YOUR INSTRUCTIONS
Return the listing below unchanged, minus its pictures.
○ ○ ○
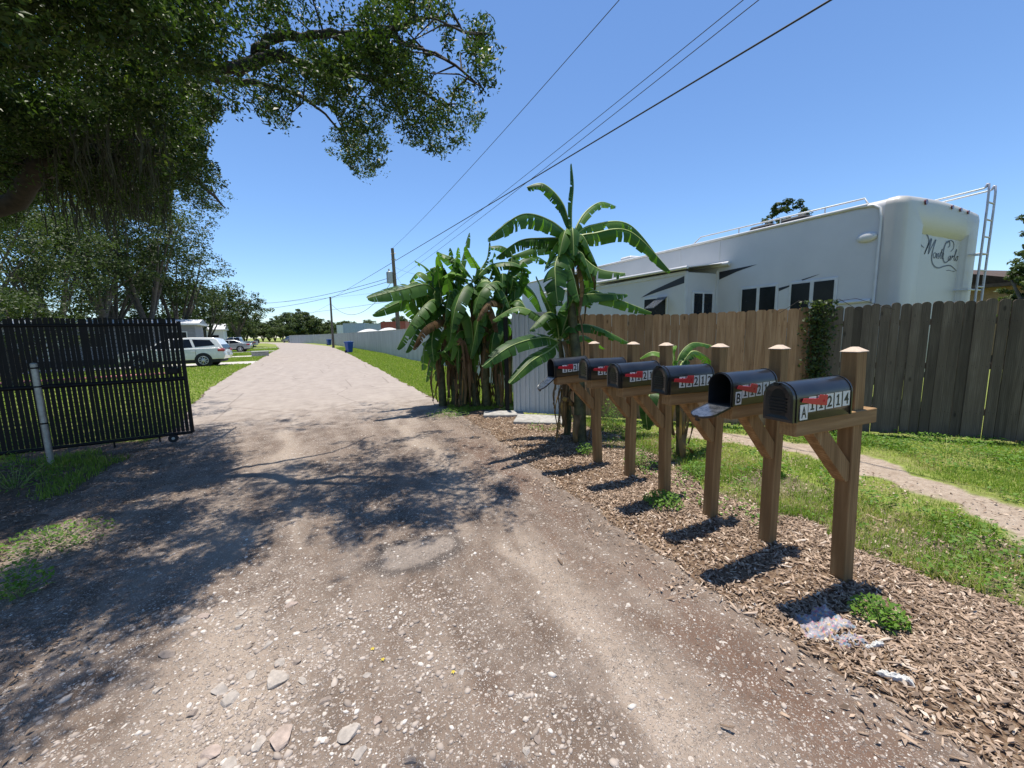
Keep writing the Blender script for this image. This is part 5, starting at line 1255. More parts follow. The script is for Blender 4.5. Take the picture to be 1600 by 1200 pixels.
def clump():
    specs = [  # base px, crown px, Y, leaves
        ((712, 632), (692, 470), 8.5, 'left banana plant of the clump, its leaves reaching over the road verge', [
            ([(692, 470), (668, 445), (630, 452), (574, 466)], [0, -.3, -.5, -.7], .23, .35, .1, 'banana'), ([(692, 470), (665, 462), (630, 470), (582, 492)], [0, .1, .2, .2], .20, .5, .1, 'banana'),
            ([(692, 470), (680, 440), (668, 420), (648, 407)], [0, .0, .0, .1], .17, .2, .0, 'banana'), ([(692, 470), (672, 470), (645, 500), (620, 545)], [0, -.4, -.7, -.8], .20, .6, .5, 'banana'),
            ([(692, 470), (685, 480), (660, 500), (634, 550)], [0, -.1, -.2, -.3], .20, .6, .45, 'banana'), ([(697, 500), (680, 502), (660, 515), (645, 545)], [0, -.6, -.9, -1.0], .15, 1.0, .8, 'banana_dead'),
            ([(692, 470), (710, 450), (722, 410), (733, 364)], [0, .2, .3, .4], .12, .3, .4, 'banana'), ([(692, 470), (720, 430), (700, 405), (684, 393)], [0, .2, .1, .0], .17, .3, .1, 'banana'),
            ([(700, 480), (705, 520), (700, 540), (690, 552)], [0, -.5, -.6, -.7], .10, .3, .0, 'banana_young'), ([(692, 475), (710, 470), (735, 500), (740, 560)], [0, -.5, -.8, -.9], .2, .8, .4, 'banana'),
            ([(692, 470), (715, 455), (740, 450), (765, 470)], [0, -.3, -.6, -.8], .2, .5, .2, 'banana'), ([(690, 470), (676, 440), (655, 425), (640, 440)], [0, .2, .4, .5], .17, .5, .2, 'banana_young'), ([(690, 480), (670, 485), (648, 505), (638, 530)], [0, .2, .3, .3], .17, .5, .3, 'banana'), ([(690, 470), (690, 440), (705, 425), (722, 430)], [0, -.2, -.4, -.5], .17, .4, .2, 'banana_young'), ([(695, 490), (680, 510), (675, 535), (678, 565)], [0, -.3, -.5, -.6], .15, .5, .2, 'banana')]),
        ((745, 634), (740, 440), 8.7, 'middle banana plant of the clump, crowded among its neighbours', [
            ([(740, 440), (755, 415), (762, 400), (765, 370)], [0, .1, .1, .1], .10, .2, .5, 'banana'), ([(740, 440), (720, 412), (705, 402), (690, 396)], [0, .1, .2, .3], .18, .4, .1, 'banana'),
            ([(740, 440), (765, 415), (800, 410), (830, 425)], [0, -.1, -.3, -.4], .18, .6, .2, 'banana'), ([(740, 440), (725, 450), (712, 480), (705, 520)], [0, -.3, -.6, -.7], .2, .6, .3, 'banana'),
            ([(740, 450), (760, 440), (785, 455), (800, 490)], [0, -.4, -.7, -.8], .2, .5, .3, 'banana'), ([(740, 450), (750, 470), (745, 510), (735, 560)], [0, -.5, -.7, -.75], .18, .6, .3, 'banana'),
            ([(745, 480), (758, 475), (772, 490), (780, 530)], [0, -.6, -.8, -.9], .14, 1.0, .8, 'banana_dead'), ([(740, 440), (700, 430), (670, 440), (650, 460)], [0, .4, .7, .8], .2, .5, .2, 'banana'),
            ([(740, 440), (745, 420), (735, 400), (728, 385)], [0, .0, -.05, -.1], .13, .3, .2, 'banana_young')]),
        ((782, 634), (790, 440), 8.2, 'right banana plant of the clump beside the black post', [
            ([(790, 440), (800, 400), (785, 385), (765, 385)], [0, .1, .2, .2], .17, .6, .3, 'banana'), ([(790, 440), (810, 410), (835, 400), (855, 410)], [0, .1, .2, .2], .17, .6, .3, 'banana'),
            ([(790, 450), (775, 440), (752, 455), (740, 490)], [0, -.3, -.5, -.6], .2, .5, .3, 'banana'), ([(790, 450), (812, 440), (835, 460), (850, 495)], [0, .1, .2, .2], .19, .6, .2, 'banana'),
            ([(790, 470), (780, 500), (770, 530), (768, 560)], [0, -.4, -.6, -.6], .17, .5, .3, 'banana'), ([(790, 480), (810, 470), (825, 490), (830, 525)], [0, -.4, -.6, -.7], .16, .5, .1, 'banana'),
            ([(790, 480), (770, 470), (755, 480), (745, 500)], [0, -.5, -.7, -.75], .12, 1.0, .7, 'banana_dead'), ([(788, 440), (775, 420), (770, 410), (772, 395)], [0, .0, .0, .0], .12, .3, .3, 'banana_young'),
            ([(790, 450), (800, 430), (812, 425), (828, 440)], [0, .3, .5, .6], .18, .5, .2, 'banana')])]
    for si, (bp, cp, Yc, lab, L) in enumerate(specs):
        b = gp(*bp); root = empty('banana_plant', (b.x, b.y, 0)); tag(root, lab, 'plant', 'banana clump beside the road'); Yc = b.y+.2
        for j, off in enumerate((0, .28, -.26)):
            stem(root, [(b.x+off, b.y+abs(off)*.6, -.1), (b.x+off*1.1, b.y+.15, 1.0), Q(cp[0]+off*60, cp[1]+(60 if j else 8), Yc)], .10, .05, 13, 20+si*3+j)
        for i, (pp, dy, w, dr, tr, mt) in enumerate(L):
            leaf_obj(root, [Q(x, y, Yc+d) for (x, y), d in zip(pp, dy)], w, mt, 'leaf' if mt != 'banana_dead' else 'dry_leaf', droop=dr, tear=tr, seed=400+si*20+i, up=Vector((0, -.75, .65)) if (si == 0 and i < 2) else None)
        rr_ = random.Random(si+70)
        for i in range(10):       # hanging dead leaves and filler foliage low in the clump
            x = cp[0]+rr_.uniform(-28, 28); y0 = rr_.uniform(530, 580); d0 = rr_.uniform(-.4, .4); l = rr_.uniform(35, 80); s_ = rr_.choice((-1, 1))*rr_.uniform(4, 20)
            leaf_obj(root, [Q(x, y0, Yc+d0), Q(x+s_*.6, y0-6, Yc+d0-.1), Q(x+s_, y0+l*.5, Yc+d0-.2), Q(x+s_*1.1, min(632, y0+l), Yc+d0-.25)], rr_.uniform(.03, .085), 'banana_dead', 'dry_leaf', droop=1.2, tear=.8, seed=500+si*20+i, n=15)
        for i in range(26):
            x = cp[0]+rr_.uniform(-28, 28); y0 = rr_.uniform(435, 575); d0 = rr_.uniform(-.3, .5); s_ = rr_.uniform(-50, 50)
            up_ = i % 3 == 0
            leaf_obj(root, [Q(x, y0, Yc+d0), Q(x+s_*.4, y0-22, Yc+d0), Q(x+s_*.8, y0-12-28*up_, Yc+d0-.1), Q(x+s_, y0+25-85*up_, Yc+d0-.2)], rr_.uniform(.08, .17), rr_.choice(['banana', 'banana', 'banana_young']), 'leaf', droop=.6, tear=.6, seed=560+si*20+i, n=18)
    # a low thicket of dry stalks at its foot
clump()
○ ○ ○
TASK RESPONSE
Keep writing the Blender script for this image. This is part 5, starting at line 1255. More parts follow. The script is for Blender 4.5. Take the picture to be 1600 by 1200 pixels.
def clump():
    specs = [  # base px, crown px, Y, leaves
        ((712, 632), (692, 470), 8.5, 'left banana plant of the clump, its leaves reaching over the road verge', [
            ([(692, 470), (668, 445), (630, 452), (574, 466)], [0, -.3, -.5, -.7], .23, .35, .1, 'banana'), ([(692, 470), (665, 462), (630, 470), (582, 492)], [0, .1, .2, .2], .20, .5, .1, 'banana'),
            ([(692, 470), (680, 440), (668, 420), (648, 407)], [0, .0, .0, .1], .17, .2, .0, 'banana'), ([(692, 470), (672, 470), (645, 500), (620, 545)], [0, -.4, -.7, -.8], .20, .6, .5, 'banana'),
            ([(692, 470), (685, 480), (660, 500), (634, 550)], [0, -.1, -.2, -.3], .20, .6, .45, 'banana'), ([(697, 500), (680, 502), (660, 515), (645, 545)], [0, -.6, -.9, -1.0], .15, 1.0, .8, 'banana_dead'),
            ([(692, 470), (710, 450), (722, 410), (733, 364)], [0, .2, .3, .4], .12, .3, .4, 'banana'), ([(692, 470), (720, 430), (700, 405), (684, 393)], [0, .2, .1, .0], .17, .3, .1, 'banana'),
            ([(700, 480), (705, 520), (700, 540), (690, 552)], [0, -.5, -.6, -.7], .10, .3, .0, 'banana_young'), ([(692, 475), (710, 470), (735, 500), (740, 560)], [0, -.5, -.8, -.9], .2, .8, .4, 'banana'),
            ([(692, 470), (715, 455), (740, 450), (765, 470)], [0, -.3, -.6, -.8], .2, .5, .2, 'banana'), ([(690, 470), (676, 440), (655, 425), (640, 440)], [0, .2, .4, .5], .17, .5, .2, 'banana_young'), ([(690, 480), (670, 485), (648, 505), (638, 530)], [0, .2, .3, .3], .17, .5, .3, 'banana'), ([(690, 470), (690, 440), (705, 425), (722, 430)], [0, -.2, -.4, -.5], .17, .4, .2, 'banana_young'), ([(695, 490), (680, 510), (675, 535), (678, 565)], [0, -.3, -.5, -.6], .15, .5, .2, 'banana')]),
        ((745, 634), (740, 440), 8.7, 'middle banana plant of the clump, crowded among its neighbours', [
            ([(740, 440), (755, 415), (762, 400), (765, 370)], [0, .1, .1, .1], .10, .2, .5, 'banana'), ([(740, 440), (720, 412), (705, 402), (690, 396)], [0, .1, .2, .3], .18, .4, .1, 'banana'),
            ([(740, 440), (765, 415), (800, 410), (830, 425)], [0, -.1, -.3, -.4], .18, .6, .2, 'banana'), ([(740, 440), (725, 450), (712, 480), (705, 520)], [0, -.3, -.6, -.7], .2, .6, .3, 'banana'),
            ([(740, 450), (760, 440), (785, 455), (800, 490)], [0, -.4, -.7, -.8], .2, .5, .3, 'banana'), ([(740, 450), (750, 470), (745, 510), (735, 560)], [0, -.5, -.7, -.75], .18, .6, .3, 'banana'),
            ([(745, 480), (758, 475), (772, 490), (780, 530)], [0, -.6, -.8, -.9], .14, 1.0, .8, 'banana_dead'), ([(740, 440), (700, 430), (670, 440), (650, 460)], [0, .4, .7, .8], .2, .5, .2, 'banana'),
            ([(740, 440), (745, 420), (735, 400), (728, 385)], [0, .0, -.05, -.1], .13, .3, .2, 'banana_young')]),
        ((782, 634), (790, 440), 8.2, 'right banana plant of the clump beside the black post', [
            ([(790, 440), (800, 400), (785, 385), (765, 385)], [0, .1, .2, .2], .17, .6, .3, 'banana'), ([(790, 440), (810, 410), (835, 400), (855, 410)], [0, .1, .2, .2], .17, .6, .3, 'banana'),
            ([(790, 450), (775, 440), (752, 455), (740, 490)], [0, -.3, -.5, -.6], .2, .5, .3, 'banana'), ([(790, 450), (812, 440), (835, 460), (850, 495)], [0, .1, .2, .2], .19, .6, .2, 'banana'),
            ([(790, 470), (780, 500), (770, 530), (768, 560)], [0, -.4, -.6, -.6], .17, .5, .3, 'banana'), ([(790, 480), (810, 470), (825, 490), (830, 525)], [0, -.4, -.6, -.7], .16, .5, .1, 'banana'),
            ([(790, 480), (770, 470), (755, 480), (745, 500)], [0, -.5, -.7, -.75], .12, 1.0, .7, 'banana_dead'), ([(788, 440), (775, 420), (770, 410), (772, 395)], [0, .0, .0, .0], .12, .3, .3, 'banana_young'),
            ([(790, 450), (800, 430), (812, 425), (828, 440)], [0, .3, .5, .6], .18, .5, .2, 'banana')])]
    for si, (bp, cp, Yc, lab, L) in enumerate(specs):
        b = gp(*bp); root = empty('banana_plant', (b.x, b.y, 0)); tag(root, lab, 'plant', 'banana clump beside the road'); Yc = b.y+.2
        for j, off in enumerate((0, .28, -.26)):
            stem(root, [(b.x+off, b.y+abs(off)*.6, -.1), (b.x+off*1.1, b.y+.15, 1.0), Q(cp[0]+off*60, cp[1]+(60 if j else 8), Yc)], .10, .05, 13, 20+si*3+j)
        for i, (pp, dy, w, dr, tr, mt) in enumerate(L):
            leaf_obj(root, [Q(x, y, Yc+d) for (x, y), d in zip(pp, dy)], w, mt, 'leaf' if mt != 'banana_dead' else 'dry_leaf', droop=dr, tear=tr, seed=400+si*20+i, up=Vector((0, -.75, .65)) if (si == 0 and i < 2) else None)
        rr_ = random.Random(si+70)
        for i in range(10):       # hanging dead leaves and filler foliage low in the clump
            x = cp[0]+rr_.uniform(-28, 28); y0 = rr_.uniform(530, 580); d0 = rr_.uniform(-.4, .4); l = rr_.uniform(35, 80); s_ = rr_.choice((-1, 1))*rr_.uniform(4, 20)
            leaf_obj(root, [Q(x, y0, Yc+d0), Q(x+s_*.6, y0-6, Yc+d0-.1), Q(x+s_, y0+l*.5, Yc+d0-.2), Q(x+s_*1.1, min(632, y0+l), Yc+d0-.25)], rr_.uniform(.03, .085), 'banana_dead', 'dry_leaf', droop=1.2, tear=.8, seed=500+si*20+i, n=15)
        for i in range(26):
            x = cp[0]+rr_.uniform(-28, 28); y0 = rr_.uniform(435, 575); d0 = rr_.uniform(-.3, .5); s_ = rr_.uniform(-50, 50)
            up_ = i % 3 == 0
            leaf_obj(root, [Q(x, y0, Yc+d0), Q(x+s_*.4, y0-22, Yc+d0), Q(x+s_*.8, y0-12-28*up_, Yc+d0-.1), Q(x+s_, y0+25-85*up_, Yc+d0-.2)], rr_.uniform(.08, .17), rr_.choice(['banana', 'banana', 'banana_young']), 'leaf', droop=.6, tear=.6, seed=560+si*20+i, n=18)
    # a low thicket of dry stalks at its foot
clump()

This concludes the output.